When I was in elementary school I started playing the oboe.  It was the easiest instrument for me on “try the instruments” day.  Little did I know that the oboe is the instrument that you use to tune the whole orchestra.  At the beginning of a concert the concertmaster looks at the oboist and the oboist plays a clear note that everyone else in the entire orchestra uses to tune to.  They all take  their cues from that one single note.  Before that happens however the oboist has to make sure she is also in tune.  I would get my tuner out and put it right under the oboe and I would play my note.  Meanwhile everyone else is warming up around me.  I would have to listen very closely and hone in on the perfect sound.  I would have to make sure that once I hit the perfect note that I felt how my body and mouth were positioned so that I knew how to recreate it.
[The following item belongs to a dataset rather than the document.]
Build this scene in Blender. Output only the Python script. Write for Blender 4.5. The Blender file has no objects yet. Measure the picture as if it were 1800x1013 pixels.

I had to learn how to listen.

When I first sat down to write this blog post I couldn’t stop thinking about that experience of having to force out all the other noise around me and listen to just my sound.  Just my voice.  It makes me laugh to think that everything I have been trying to do for the last 18 months of my work of finding and listening to my innervoice I was trying to do for years as an oboist.  Frankly, it’s not that different.  We have to figure out what in our lives is noise that we need to eliminate.  What within us indicates when we are truly listening and tuning into the right sounds.  

For me tuning into my own voice is a multi step process.  First, I need to reduce the outside noise.  Sometimes this means literally putting on a pair of noise cancelling headphones and sometimes this means setting boundaries so people who are a little too noisy are not in my life.  Once I do that I need to set myself up for success by taking part in activities that let me be still and silent.  Then, and only then am I able to listen.  Now to be clear, being still and silent does not necessarily mean that I am not moving or even listening to sounds.  I may be cooking or walking or running.  I may be dancing it out to music.  But internally I am singularly focused and able to be still.  

Here are a few ways I tune in and invite my innervoice to speak up:

  1. Meditate
  2. Journal
  3. Read
  4. Take deep breaths
  5. Short (or long) walks
  6. Dance party
  7. Bake
  8. Practice gratitude

 

Have you found other ways to tune in?